Culture of Cooperation-Collaboration-Coordination
A key objective of the Smart Energy Source initiative is that of leveraging knowledge and skills of all stakeholders. Given the complexities of the electric industry today in areas of regulation, power supply, technology advances, geopolitical pressures and changing demographics it creates a significant challenge for organizations independently to assure that the leadership talent needed today is effective to meet these forces.
Jointly recruiting, retaining and developing staff for these challenges are essential for success. A recent report on Transforming Your Organization, from the Center of Creative Leadership indicates that when organizations change their leadership culture, they are rewarded with significant, sustainable outcomes, including:
- An accelerating ability to implement emerging, successive business strategies.
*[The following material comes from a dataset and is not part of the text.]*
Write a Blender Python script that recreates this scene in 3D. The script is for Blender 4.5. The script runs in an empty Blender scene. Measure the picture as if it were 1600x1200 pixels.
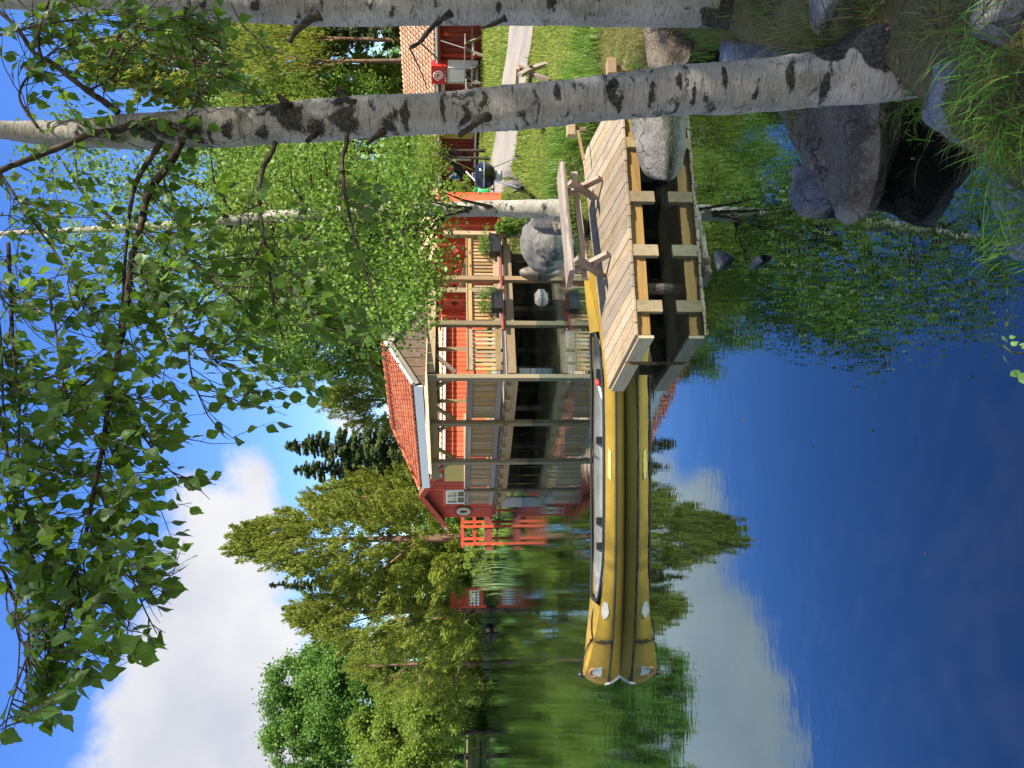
import bpy, bmesh, math, random
import numpy as np
from mathutils import Vector, Matrix

scene = bpy.context.scene
col = scene.collection

# ------------------------------------------------------------------ camera
F = 1200.0            # focal length in pixels of the 1600 px long side
HOR = 710.0           # horizon row of the upright picture
EYE = 2.085           # eye height above the pond
TH = math.atan((800.0 - HOR) / F)
CT, ST = math.cos(TH), math.sin(TH)
cam_d = bpy.data.cameras.new('camera')
cam = bpy.data.objects.new('camera', cam_d)
col.objects.link(cam)
cam_d.sensor_fit = 'HORIZONTAL'
cam_d.sensor_width = 36.0
cam_d.lens = 36.0 * F / 1600.0
cam_d.clip_start = 0.05
cam_d.clip_end = 3000.0
fwd = Vector((0, CT, -ST)); upc = Vector((0, ST, CT)); rgt = Vector((1, 0, 0))
# the photograph was stored lying on its side: the picture's right is the world's down
m = Matrix.Identity(4)
m.col[0][:3] = -upc; m.col[1][:3] = rgt; m.col[2][:3] = -fwd; m.col[3][:3] = (0, 0, EYE)
cam.matrix_world = m
scene.camera = cam

# ------------------------------------------------------------------ sun, sky, exposure
SUN_AZ = Vector((0.80, -0.60, 0)).normalized()
SUN_EL = math.radians(48)
sun_dir = Vector((SUN_AZ.x * math.cos(SUN_EL), SUN_AZ.y * math.cos(SUN_EL), math.sin(SUN_EL)))
sd = bpy.data.lights.new('sun', 'SUN')
sd.energy = 4.9
sd.angle = math.radians(0.5)
sd.color = (1.0, 0.94, 0.83)
sun = bpy.data.objects.new('sun', sd)
sun.rotation_euler = (-sun_dir).to_track_quat('-Z', 'Y').to_euler()
sun.location = (20, -10, 30)
col.objects.link(sun)

def pixdir(u, v):
    a = (u - 600.0) / F; b = (800.0 - v) / F
    return Vector((a, CT + ST * b, -ST + CT * b)).normalized()

world = bpy.data.worlds.new("World")
scene.world = world
world.use_nodes = True
nt = world.node_tree
nt.nodes.clear()
N = nt.nodes.new; L = nt.links.new
out = N('ShaderNodeOutputWorld'); bg = N('ShaderNodeBackground')
bg.inputs['Strength'].default_value = 0.075
sky = N('ShaderNodeTexSky'); sky.sky_type = 'NISHITA'; sky.sun_disc = False
sky.sun_elevation = SUN_EL
sky.sun_rotation = math.atan2(SUN_AZ.x, SUN_AZ.y)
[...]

- Greater speed and flexibility, allowing the organization to move faster in response to change and challenge.
- New, stronger core organizational capabilities.
- Achievement of bottom-line results.
- Improved ability to create shared direction, alignment and commitment throughout the organization.
- Growth of not only individual capabilities, but waves of individuals all growing capabilities in a leadership collective.
- The development of talent and culture while implementing the business strategy.
- Genuine organizational innovation for not only products, but also the organizational systems required to sustain innovation.
- Effective cross-boundary work and the collaboration required for dealing with complexity and change.
- Increased engagement within the top leadership
Organizational Relationship and Common Strategies
A framework that facilitates cooperation, collaboration and coordination is essential if we are to meet the challenges and opportunities related to renewable energy sources and the connection to new automated features like that of advanced metering, smart grid applications and end use efficiencies. Smart Energy Source enables partners to answer critical questions and facilitate advances in this new energy environment:
These common strategies of research, sustainability, reliability and investment are targeted at addressing many of the forces that are challenging the energy sector today:
Surveillance/Research—it has been stated that “we are drowning in information and starving for knowledge.” A key priority for the Smart Energy Source initiative is to actively screen the vast amount of information and data to create relevance to the overall goals and objectives. This will also include the continual surveillance of new emerging technologies.
Sustainability—The current energy landscape is facing multiple challenges and forces; rising power cost, the need to develop and implement renewable energy replacing fossil fuels, the abundance of operational data, fast-evolving communications technologies, changing demographics, shrinking time frame for decisions , real-time response to grid performance and intense political pressure. Each of these threatens the current energy business model. The SES joint business plan addresses each of these and provides the foundation for a new sustainable model.
Reliability—Consumers and our overall economic health depend upon reliable service and a high level of reliable service that provides the power quality for a digital age. Maintaining high standards of reliability and efficiency is a strategic priority within the proposed business model. This also includes high standards of reliability in safety.
Investment—Smart Grid/Energy investments are becoming more and more costly and complex. The SES business plan provides means for all stakeholders to leverage resources and spread the investment risk. Investment risks go beyond that of the actual capital cost but also to that of intellectual property and necessary skills to optimize the value proposition.